Zidan Shanas has built himself a robot that can answer any query.Motor, batteries, and automated machines always fascinated young Zidan Shanas. He started giving his toys a facelift when merely playing with them wasn’t enough. Gradually, he started transforming toys using newer technologies. The 14-year-old has now created a robot named Raspy. Doing extensive research for about a year Zidan built the robot, which is tall as him.

“My mother got me a solar-run toy when I was nine. After I got bored with it, I broke it down. Using its batteries and motors, I made a car on my own,” recalls Zidan. From making cars to other remote control devices, Zidan’s ambitions have grown with him.

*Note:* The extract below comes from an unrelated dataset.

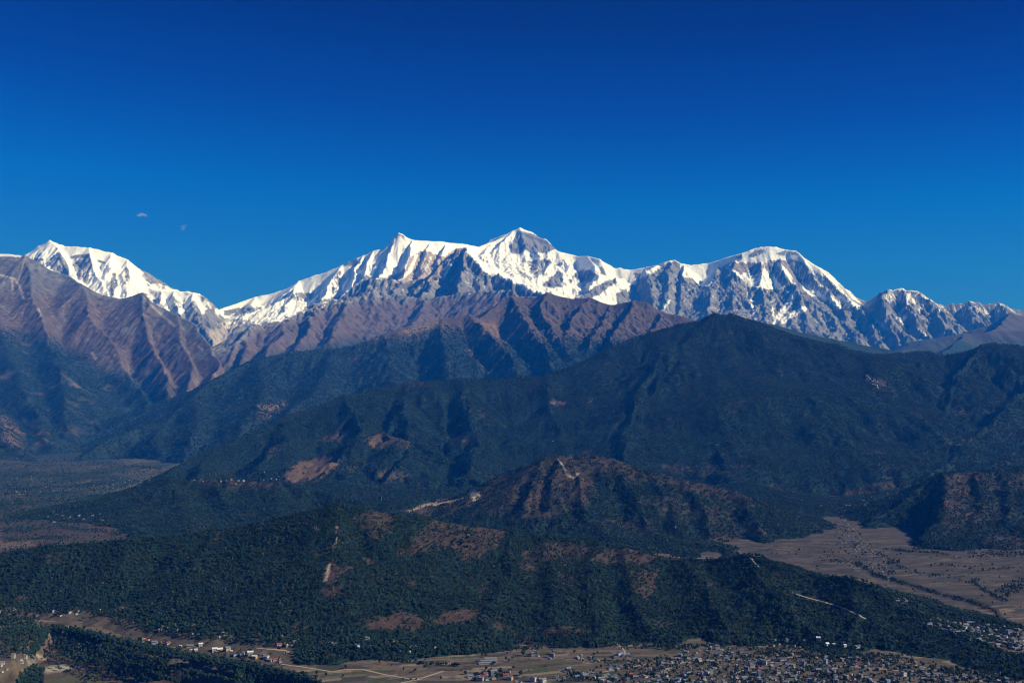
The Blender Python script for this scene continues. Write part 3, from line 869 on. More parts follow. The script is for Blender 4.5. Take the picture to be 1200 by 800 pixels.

Inspired by ‘Atlas’ a robot built by the Boston Dynamic company, Zidan decided to build one focusing more on the software. “I used to make battery or motor ridden devices. So, I wanted to utilise my programming knowledge for Raspy. For physical movement, I used C programming and an advanced form of Python,” says the Adoor native.

A mini-computer, Raspberry Pie Model B+, gives power to the head, shoulders and the servo motors of the arms. All one needs is an open-source mobile application, called Arduino Bluetooth, to control the robot. “If we type F on the app, the robot will move forward. It would go backwards by typing B,” says Zidan, a class IX student of Kendra Vidyalaya in Adoor. The robot’s legs have four 12W Dc motors.

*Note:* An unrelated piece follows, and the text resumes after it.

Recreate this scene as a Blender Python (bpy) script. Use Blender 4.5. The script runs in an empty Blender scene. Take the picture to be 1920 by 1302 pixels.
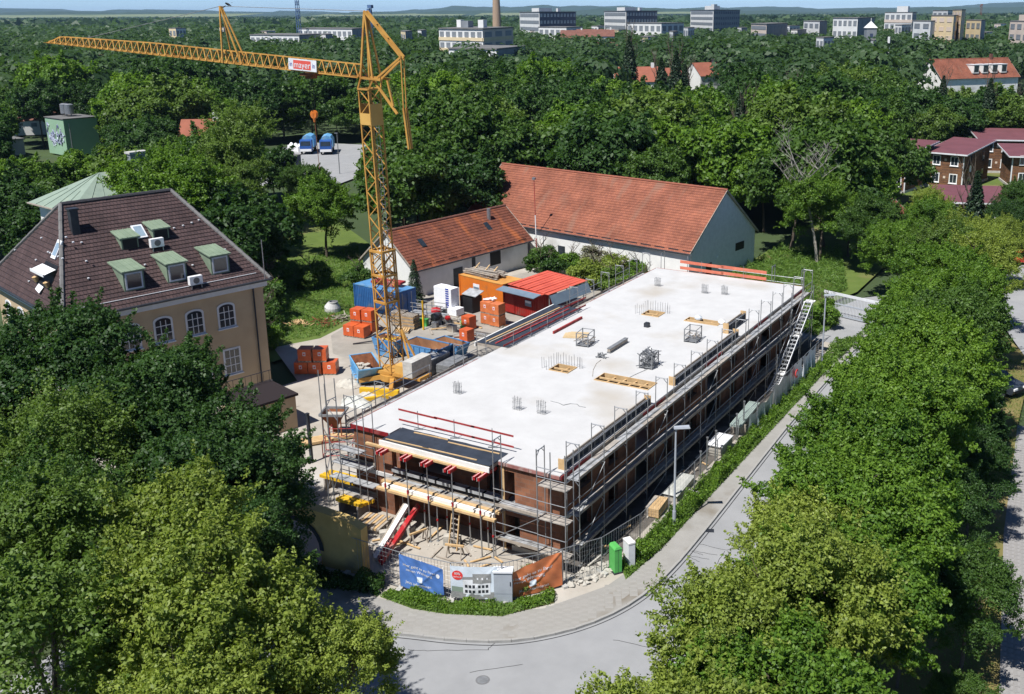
import bpy, bmesh, math, random
import numpy as np
from mathutils import Vector, Matrix
R = math.radians
# ------------------------------------------------------------------ camera, sky, sun, exposure
scene = bpy.context.scene
F, X0, CY = 1860.36, 1101.7, 536.06                 # focal length and principal point in the 1920 px wide picture
CAM = Vector((22.935, -38.205, 26.846))
RIGHT = Vector((0.8738, 0.4863, -0.0048)); FWD = Vector((-0.47006, 0.84213, -0.26432))
FWD.normalize(); RIGHT = (RIGHT - FWD * RIGHT.dot(FWD)).normalized(); UP = RIGHT.cross(FWD)
cd = bpy.data.cameras.new('camera'); cam = bpy.data.objects.new('camera', cd)
scene.collection.objects.link(cam); scene.camera = cam
mw = Matrix((RIGHT, UP, -FWD)).transposed().to_4x4(); mw.translation = CAM; cam.matrix_world = mw
cd.sensor_width = 36; cd.lens = F / 1920 * 36
cd.shift_x = (960 - X0) / 1920; cd.shift_y = (CY - 651) / 1920
cd.clip_start = .5; cd.clip_end = 40000
SUN_EL, SUN_AZ = R(59), R(191.5)
world = bpy.data.worlds.new('World'); scene.world = world; world.use_nodes = True
nt = world.node_tree; bg = nt.nodes['Background']
sky = nt.nodes.new('ShaderNodeTexSky'); sky.sky_type = 'NISHITA'; sky.sun_disc = False
sky.sun_elevation = SUN_EL; sky.sun_rotation = SUN_AZ; sky.altitude = 3000; sky.air_density = .72; sky.dust_density = 0; sky.ozone_density = 7.0
nt.links.new(sky.outputs[0], bg.inputs[0]); bg.inputs[1].default_value = 0.082
sl = bpy.data.lights.new('sun', 'SUN'); sl.energy = 4.6; sl.angle = R(.55); sl.color = (1, .975, .94)
sun = bpy.data.objects.new('sun', sl); scene.collection.objects.link(sun)
sd = Vector((math.sin(SUN_AZ) * math.cos(SUN_EL), math.cos(SUN_AZ) * math.cos(SUN_EL), math.sin(SUN_EL)))
sun.rotation_euler = sd.to_track_quat('Z', 'Y').to_euler(); sun.location = (0, 0, 60)
vs = scene.view_settings; vs.view_transform = 'Standard'; vs.look = 'None'; vs.gamma = 1; vs.exposure = .6; vs.use_curve_mapping = False
scene.cycles.use_denoising = True
scene.cycles.max_bounces = 6; scene.cycles.diffuse_bounces = 3; scene.cycles.glossy_bounces = 2
scene.cycles.transmission_bounces = 4; scene.cycles.transparent_max_bounces = 4; scene.cycles.volume_bounces = 0
scene.cycles.caustics_reflective = False; scene.cycles.caustics_refractive = False
scene.cycles.sample_clamp_indirect = 6
COL = scene.collection
rnd = random.Random(7)
HAZE = .00005

def proj(p):
    d = Vector(p) - CAM; z = d.dot(FWD)
    return X0 + F * d.dot(RIGHT) / z, CY - F * d.dot(UP) / z, z
def ray(px, py): return RIGHT * ((px - X0) / F) - UP * ((py - CY) / F) + FWD
def at(px, py, z=0.):
    d = ray(px, py); return CAM + d * ((z - CAM.z) / d.z)
def deep(px, py, depth): return CAM + ray(px, py) * depth
# ------------------------------------------------------------------ materials
MATS = {}
def mk(name, c1, c2=None, scale=2., rough=.8, metal=0., bump=0., bscale=None, c3=None, stain=None, spec=.3, uvmap=None, detail=5.):
    """principled surface, colour mottled between c1 and c2 by noise, optional larger stains of c3"""
    m = bpy.data.materials.new(name); m.use_nodes = True; t = m.node_tree; N, L = t.nodes, t.links
    b = N['Principled BSDF']; b.inputs['Roughness'].default_value = rough; b.inputs['Metallic'].default_value = metal
    b.inputs['Specular IOR Level'].default_value = spec
    tc = N.new('ShaderNodeTexCoord'); src = tc.outputs['Object']
    c2 = c2 or tuple(x * .78 for x in c1)
    n = N.new('ShaderNodeTexNoise'); n.inputs['Scale'].default_value = scale; n.inputs['Detail'].default_value = detail; n.inputs['Roughness'].default_value = .62
    L.new(src, n.inputs['Vector'])
    r = N.new('ShaderNodeValToRGB'); r.color_ramp.elements[0].position = .32; r.color_ramp.elements[1].position = .68
    r.color_ramp.elements[0].color = (*c2, 1); r.color_ramp.elements[1].color = (*c1, 1); L.new(n.outputs['Fac'], r.inputs['Fac'])
    out = r.outputs['Color']
    if c3:
        s = N.new('ShaderNodeTexNoise'); s.inputs['Scale'].default_value = stain or scale * .2; s.inputs['Detail'].default_value = 6
        L.new(src, s.inputs['Vector'])
        q = N.new('ShaderNodeValToRGB'); q.color_ramp.elements[0].position = .55; q.color_ramp.elements[1].position = .72; L.new(s.outputs['Fac'], q.inputs['Fac'])
        x = N.new('ShaderNodeMix'); x.data_type = 'RGBA'; x.inputs[7].default_value = (*c3, 1)
        L.new(q.outputs['Color'], x.inputs[0]); L.new(out, x.inputs[6]); out = x.outputs[2]
    L.new(out, b.inputs['Base Color'])
    if bump:
        bn = N.new('ShaderNodeTexNoise'); bn.inputs['Scale'].default_value = bscale or scale * 6; bn.inputs['Detail'].default_value = 4; L.new(src, bn.inputs['Vector'])
        bp = N.new('ShaderNodeBump'); bp.inputs['Strength'].default_value = bump; bp.inputs['Distance'].default_value = .03
        L.new(bn.outputs['Fac'], bp.inputs['Height']); L.new(bp.outputs['Normal'], b.inputs['Normal'])
    MATS[name] = m; return m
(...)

According to Zidan, Raspy can have normal conversations, answer general knowledge questions and even give descriptive answers when asked. “If you add ‘what is’ or ‘search for’ before the question, it gives descriptive results,” he adds.

Raspy moves according to voice command. It plays music and shows current affairs or any updates from Zidan’s desktop with a single command. “Raspy can use the internet in the background and in seconds, it can respond to any query,” he says.

Raspy can move at two to three km per hour speed for two hours straight. Zidan wishes to make the robot fully voice-controlled instead of relying on Bluetooth. “When it loses its balance, I want the wheels to support the entire weight, preventing it from falling down,” he says.  

“Robots can make our future simpler, but not in a way that would keep humans out of jobs. Robots can be used in situations which are dangerous for us,” concludes Zidan.